Cooking with newspaper: Nigel Slater's brown rice with mint; broad bean pea and bread salad, and roast plums


On next to that nice Nigel Slater fella in The Observer, with a couple of recipes published in the paper together: Nigel Slater's brown rice and roast plums.

Once I'd stocked up on the ingredients for the rice recipe, I realised that Slater had foxed me: it was a risotto recipe by another name.

Dammit, I hate risotto, mainly because it appears with temple-throbbing regularity as the unimaginative veg*n option on omnivorous menus. Usually it's tasteless goo, with all the textural pleasure for the diner of tucking into baby food.

Once more into the risotto breach, dear friends.

Despite the 45 minutes of my life I lost to stirring the rice repetitively, the brown rice recipe was almost worth it - the mixture of broad beans, courgette, wine and mint was a gentle, summery winner.

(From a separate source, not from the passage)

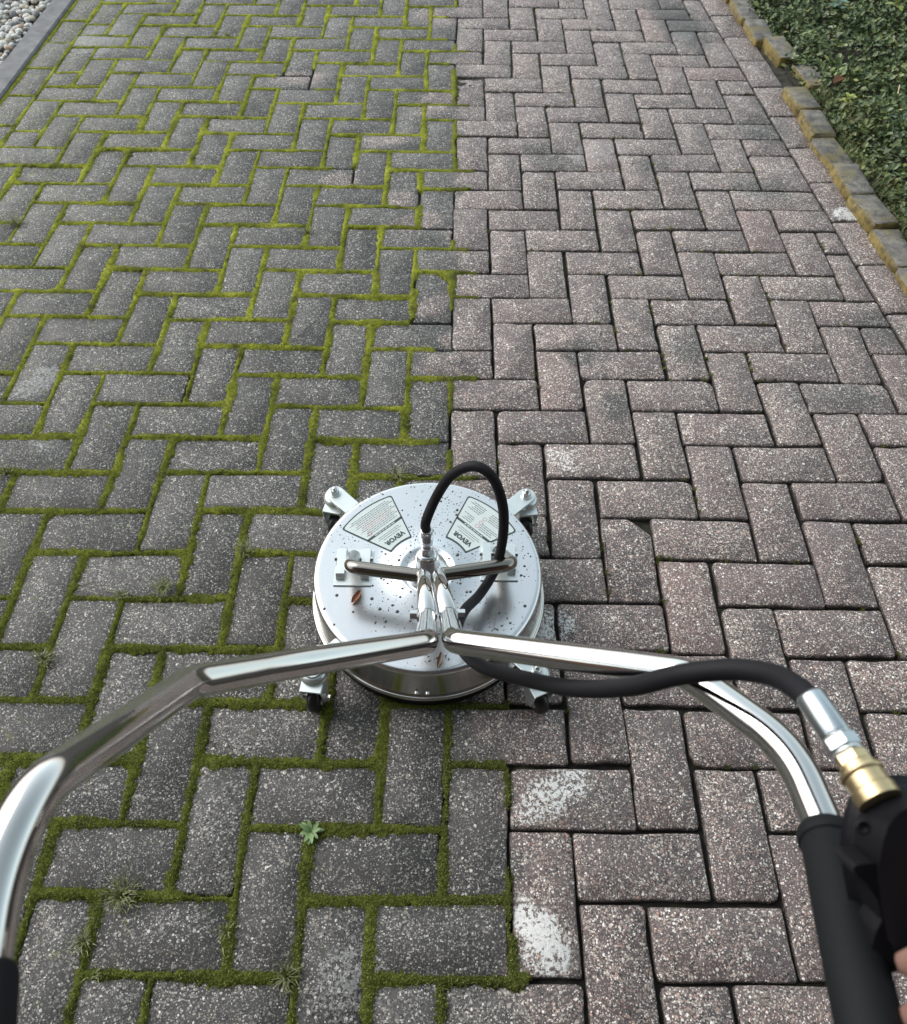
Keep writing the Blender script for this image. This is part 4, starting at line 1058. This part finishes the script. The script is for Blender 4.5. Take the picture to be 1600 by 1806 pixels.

The mint listed in the recipe is about a third of what I reckon it needs. Even with the massive over-minting, the end result still felt like it needed a bit of a punch up in the flavour stakes (I added nutritional yeast and mustard powder to serve as a cheese replacement - the original recipe used parmesan - and some pine nuts wouldn't have gone astray if I'd had some).

Still, the dish made me forgive risotto some of its past trespasses, and reminded me I don't cook with mint or broad beans enough.

It also makes me wonder when Nigel Slater says 'serves two' he meant two full grown walruses. We managed to get four serving out of the recipe.


While the brown rice tasted good - and it improved overnight, getting repeat play for lunch the next day - the next recipe for roast plums could bring a tear to a glass eye.

It was log-fallingly simple - stone plums, add sugar, water, vanilla pod and star anise. Cook until the smell gets a bit much and you're licking the oven door.

Rich with scenty star anise, vanilla and sweetness, the plums were a riot of colour and taste to boot (a bit of booze wouldn't have gone amiss here though, but you could say that about most things).